From the Benign to the Bristly: LONG-HAIRED INTERLOPERS

Alien Base: The Evidence for Extraterrestrial Colonization of Earth: LONG-HAIRED INTERLOPERS

In Porto Alegre, Rio Grande do Sul, Brazil, an agricultural engineer and his family were taking a drive on 10 November 1954 when they saw a landed disc, from which alighted two normal-sized men with long hair and dressed in overall-like clothing. They approached the car with their arms held above their heads. The engineer’s wife and daughter were so frightened that they insisted on fleeing the scene. As they looked back, they watched the men board their craft and take off at a tremendous speed.

One month later, on 9 December, Olmira da Costa e Rosa was cultivating his crops at Linha Bela Vista, two and a half miles from Venancio Aires — also in Rio Grande do Sul — when he heard something ‘like a sewing machine’, as animals in a nearby field panicked. Looking up, he saw a strange-looking man.

Further away, hovering just above the ground, was an object shaped like an explorer’s hat and enveloped in a smoky haze. There were two other men, one in the craft, his head and shoulders sticking out, the other examining a barbed-wire fence. Costa e Rosa dropped his hoe in shock. The stranger nearest him raised his hand, smiled and picked up the hoe, which he examined carefully before handing it back. Then the man bent down, uprooted some plants, joined the others and walked back to the craft.

Costa e Rosa stood as though paralysed, but to assure himself that these strangers meant no harm, he approached the craft. Although the man who had examined the hoe and the man in the craft made no move to stop him, the one who had been studying the fence made a gesture indicating that he should halt.

He did so. Some of the farmer’s animals then approached the strangers, who looked at them with great interest. ‘With words and gestures the farmer tried to tell them he would be happy to make a gift of one of his animals,’ reported investigator Coral Lorenzen. ‘The strangers didn’t seem enthused about the offer.’ Suddenly the spacemen trooped into their craft, which (as so often) lifted off slowly at first then accelerated away at fantastic speed.
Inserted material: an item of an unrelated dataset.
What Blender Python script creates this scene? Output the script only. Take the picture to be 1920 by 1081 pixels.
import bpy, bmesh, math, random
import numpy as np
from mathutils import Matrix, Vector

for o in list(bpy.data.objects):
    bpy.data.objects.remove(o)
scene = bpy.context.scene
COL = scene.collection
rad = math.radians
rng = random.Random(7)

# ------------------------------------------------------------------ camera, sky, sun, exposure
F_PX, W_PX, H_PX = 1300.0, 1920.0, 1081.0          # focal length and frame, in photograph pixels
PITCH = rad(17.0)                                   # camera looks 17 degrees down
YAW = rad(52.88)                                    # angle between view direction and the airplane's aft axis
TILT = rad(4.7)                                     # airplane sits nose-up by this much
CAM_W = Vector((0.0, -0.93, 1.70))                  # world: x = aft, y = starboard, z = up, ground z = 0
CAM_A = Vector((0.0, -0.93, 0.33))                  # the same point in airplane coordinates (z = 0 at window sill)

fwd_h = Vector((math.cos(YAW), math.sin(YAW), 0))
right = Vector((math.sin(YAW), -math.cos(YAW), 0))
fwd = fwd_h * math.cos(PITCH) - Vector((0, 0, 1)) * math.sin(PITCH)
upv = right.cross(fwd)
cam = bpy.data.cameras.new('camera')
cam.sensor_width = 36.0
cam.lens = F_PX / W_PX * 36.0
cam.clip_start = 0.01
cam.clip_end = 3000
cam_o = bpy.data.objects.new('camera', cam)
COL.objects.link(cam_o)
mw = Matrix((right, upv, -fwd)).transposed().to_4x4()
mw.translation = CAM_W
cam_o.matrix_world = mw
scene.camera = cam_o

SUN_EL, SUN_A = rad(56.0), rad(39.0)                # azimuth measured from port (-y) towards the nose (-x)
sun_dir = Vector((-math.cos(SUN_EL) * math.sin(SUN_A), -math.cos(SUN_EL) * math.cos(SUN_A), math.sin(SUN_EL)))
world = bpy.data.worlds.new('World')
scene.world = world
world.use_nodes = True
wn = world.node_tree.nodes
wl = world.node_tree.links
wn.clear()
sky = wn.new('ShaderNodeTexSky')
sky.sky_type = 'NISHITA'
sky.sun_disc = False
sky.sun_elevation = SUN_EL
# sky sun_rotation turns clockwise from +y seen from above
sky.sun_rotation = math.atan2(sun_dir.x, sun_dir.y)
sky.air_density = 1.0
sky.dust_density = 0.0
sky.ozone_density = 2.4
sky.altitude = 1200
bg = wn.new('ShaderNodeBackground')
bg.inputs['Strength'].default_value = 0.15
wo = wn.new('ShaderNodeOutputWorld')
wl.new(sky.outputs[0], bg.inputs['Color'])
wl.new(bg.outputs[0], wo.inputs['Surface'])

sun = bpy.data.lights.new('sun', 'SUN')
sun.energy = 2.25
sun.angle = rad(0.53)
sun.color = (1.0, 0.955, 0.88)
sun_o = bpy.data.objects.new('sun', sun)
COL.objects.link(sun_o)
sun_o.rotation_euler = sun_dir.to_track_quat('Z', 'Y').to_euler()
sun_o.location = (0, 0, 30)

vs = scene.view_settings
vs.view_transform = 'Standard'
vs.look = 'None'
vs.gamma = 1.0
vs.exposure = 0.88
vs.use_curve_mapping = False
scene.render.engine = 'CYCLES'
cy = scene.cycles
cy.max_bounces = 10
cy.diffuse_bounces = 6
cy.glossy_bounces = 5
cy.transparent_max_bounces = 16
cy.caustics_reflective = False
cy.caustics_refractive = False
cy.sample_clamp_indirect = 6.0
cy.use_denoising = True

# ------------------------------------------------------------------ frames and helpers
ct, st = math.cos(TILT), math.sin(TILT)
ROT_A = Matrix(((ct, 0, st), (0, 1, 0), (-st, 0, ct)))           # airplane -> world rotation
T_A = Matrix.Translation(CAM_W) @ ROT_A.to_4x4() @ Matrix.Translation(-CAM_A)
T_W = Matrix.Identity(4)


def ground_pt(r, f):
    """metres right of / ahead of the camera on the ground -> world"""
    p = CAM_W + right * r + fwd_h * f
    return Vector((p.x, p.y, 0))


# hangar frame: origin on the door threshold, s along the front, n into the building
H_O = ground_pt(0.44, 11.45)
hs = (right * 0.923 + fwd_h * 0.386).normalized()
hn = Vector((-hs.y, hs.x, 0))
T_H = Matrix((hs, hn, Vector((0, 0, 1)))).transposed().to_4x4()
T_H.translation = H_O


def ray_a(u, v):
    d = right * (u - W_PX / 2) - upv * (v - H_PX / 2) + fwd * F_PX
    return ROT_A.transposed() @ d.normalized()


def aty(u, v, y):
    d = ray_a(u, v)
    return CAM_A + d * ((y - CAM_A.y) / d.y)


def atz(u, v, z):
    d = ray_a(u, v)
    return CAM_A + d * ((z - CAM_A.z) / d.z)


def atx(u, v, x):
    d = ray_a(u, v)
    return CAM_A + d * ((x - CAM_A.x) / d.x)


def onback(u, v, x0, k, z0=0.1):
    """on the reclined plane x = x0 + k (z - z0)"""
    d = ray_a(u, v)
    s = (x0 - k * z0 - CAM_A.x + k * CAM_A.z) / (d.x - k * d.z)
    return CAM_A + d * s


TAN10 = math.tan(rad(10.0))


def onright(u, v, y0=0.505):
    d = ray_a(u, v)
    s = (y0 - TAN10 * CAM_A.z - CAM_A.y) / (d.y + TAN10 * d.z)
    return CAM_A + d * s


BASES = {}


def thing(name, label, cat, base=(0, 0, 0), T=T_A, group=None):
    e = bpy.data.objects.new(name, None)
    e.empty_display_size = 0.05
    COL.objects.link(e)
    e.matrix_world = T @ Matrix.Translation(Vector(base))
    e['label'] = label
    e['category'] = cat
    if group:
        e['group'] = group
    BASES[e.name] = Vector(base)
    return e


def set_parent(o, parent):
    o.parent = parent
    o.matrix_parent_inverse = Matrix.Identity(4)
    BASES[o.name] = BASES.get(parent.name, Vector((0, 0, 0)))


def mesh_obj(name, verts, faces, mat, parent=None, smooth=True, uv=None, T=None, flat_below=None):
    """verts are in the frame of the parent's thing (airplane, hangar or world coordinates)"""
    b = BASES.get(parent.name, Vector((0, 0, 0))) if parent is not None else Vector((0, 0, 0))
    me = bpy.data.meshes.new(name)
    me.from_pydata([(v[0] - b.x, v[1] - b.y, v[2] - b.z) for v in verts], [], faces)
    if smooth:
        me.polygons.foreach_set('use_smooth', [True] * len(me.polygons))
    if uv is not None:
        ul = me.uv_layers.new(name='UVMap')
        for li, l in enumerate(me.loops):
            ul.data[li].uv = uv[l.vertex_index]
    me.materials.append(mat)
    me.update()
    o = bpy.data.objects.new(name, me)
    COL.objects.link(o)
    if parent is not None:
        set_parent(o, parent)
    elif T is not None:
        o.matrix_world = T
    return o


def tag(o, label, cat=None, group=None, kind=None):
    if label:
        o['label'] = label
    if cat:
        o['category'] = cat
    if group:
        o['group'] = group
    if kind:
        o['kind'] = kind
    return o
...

The farmer, who was practically illiterate and knew nothing about flying saucers, provided a detailed description of the visitors (whom he believed to be simply aviators from another country), as reported by Lorenzen: They appeared to be of medium height, broad-shouldered, with long blond hair which blew in the wind. With their extremely pale skin and slanted eyes they were not normal looking by Earth standards. Their clothing consisted of light brown coverall-like garments fastened to their shoes. Afterward Costa e Rosa said the shoes seemed especially strange because they had no heels.

When the craft had gone, Costa e Rosa searched the ground under which it had hovered, but found nothing. However, a smell ‘like burning coal’ permeated the air for some time afterwards. Two days later, Pedro Morais, who lived less than a mile from Costa e Rosa, also saw an object making a sound like a sewing machine, oscillating as it hovered. Nearby could be seen two humanoid figures.

Angered by the trespass, he headed in their direction. One of the humanoids came running towards him as the other gestured that he should come no closer, then uprooted a tobacco plant. Morais ignored the warning, but there were no repercussions. The beings, who seemed to be enveloped in a kind of yellow- coloured ‘sack’, obscuring facial details, returned to their craft and took off.’

In commenting on the close similarity between Costa e Rosa’s spacemen and George Adamski’s ‘Venusian’, Gordon Creighton wrote: ‘Honesty requires that this case, and the other Latin American cases of “long-haired” men, be very carefully investigated. It does not seem that this has been done.